You knew the part about “no rush to judgment” was in there somewhere, didn’t you?

But I’ll bet we’re all at least a little surprised that Baker gave himself away by leaving that phrase at the end of the sentence.

If he had just said, “There is no rush to judgment here,” left it at that and moved on, things would be fine right now.

Baker’s supporters, who assure us he and they are fair-minded and would never descend to prejudgments, would be using the sentence to help them defend Baker from the many on campus, including faculty colleagues, who say his letter is an embarrassment to him and the university.


Let’s leave Baker and those like him and go on to Provost Lange’s letter which I’m publishing in full.
________________________________________________________
Monday, April 3, 2006

Houston,

I have delayed responding to your letter until now to provide me the time for a measured response. That time has now transpired.

I cannot tell you how disappointed, saddened and appalled I was to receive this letter from you. A form of prejudice - one felt so often by minorities whether they be African American, Jewish or other - is the act of prejudgment: to presume that one knows something "must" have been done by or done to someone because of his or her race, religion or other characteristic. In the United States our sad racial history is laced with such incidents, only fully brought to light in the recent past and undoubtedly there are uncounted numbers of such incidents not yet, or ever to be, known.

We do not know much about the worst of what may have happened in the incident that has inflamed our community; this is acknowledged even by you. If these things did occur, they are of the most heinous nature and will deserve to be punished to the fullest that the law and our own judicial procedures allow.

It is also the case that the leadership of the University in whom you claim to have no confidence, has acknowledged the seriousness of the things that are known and is seeking through many venues, conversations and efforts to take measure of the deeper issues that are revealed by those known events and what they say about the values in our community. Many urge on us faster action, greater efforts, intensified passion. We are hearing these voices, because we recognize that there is a hunger in our community for fuller understanding and for action. We are responding by multiplying our conversations, accelerating our search for the right actions to be implemented now and into the future, speaking out more clearly.

That our pace will still disappoint some is undoubted, but we will not rush to judgment nor will we take precipitous actions which, symbolically satisfying as they may be, assuage passions but do little to remedy the deeper problems.
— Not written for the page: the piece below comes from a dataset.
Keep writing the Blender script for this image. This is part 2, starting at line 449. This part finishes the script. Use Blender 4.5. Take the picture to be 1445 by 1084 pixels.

These problems will certainly be easier, but not easy, to understand than they will be to repair.

The latter will take less rhetoric and more hard work, less quick judgment and more reasoned intervention, less playing to the crowd, than entering the hearts and lives of those whose education we are charged to promote and who we must treat as an integral part of the community we wish to restore and heal.

Sadly, letters like yours do little to advance our common cause.
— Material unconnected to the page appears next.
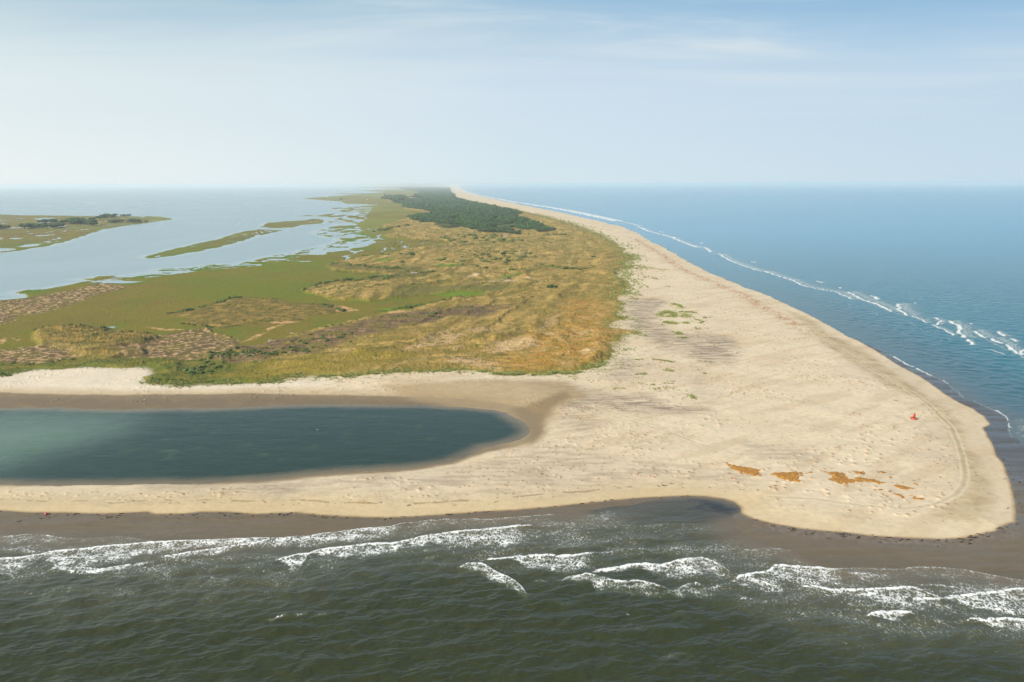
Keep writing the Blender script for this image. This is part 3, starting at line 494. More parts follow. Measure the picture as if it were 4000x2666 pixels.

Since you shared your letter more broadly, I feel compelled to do likewise. My response speaks for itself and I have no intention of elaborating on it further.

Peter

Peter Lange
Provost Duke University
______________________________________________

What a wonderful letter. I hope you share it with friends. You can find a link to it here. Immediately following Lange’s letter is a copy of Baker’s letter. So you get two for one.

And isn't it sad that media who tell us they want to present "both sides" give so much attention to Baker's letter and so little to Lange's.

Because so many in the media have been tilting one way regarding various aspects of what was already a complex and tragic situation, that situation has been made much worse.

2 comments:

Anonymous said...

They'll Summers him.

-AC

Anonymous said...

Three cheers and one cheer more for Peter Lange. He calmly and forthrightly gives Houston Baker a lesson in leadership. Baker's simplistic, shallow thinking is all too common in today's academia. And what is this blather about "sentimental legalisms" coming from Baker? I don't think presumption of innocence is a sentimental legalism -- at least, not yet in an America ruled by law.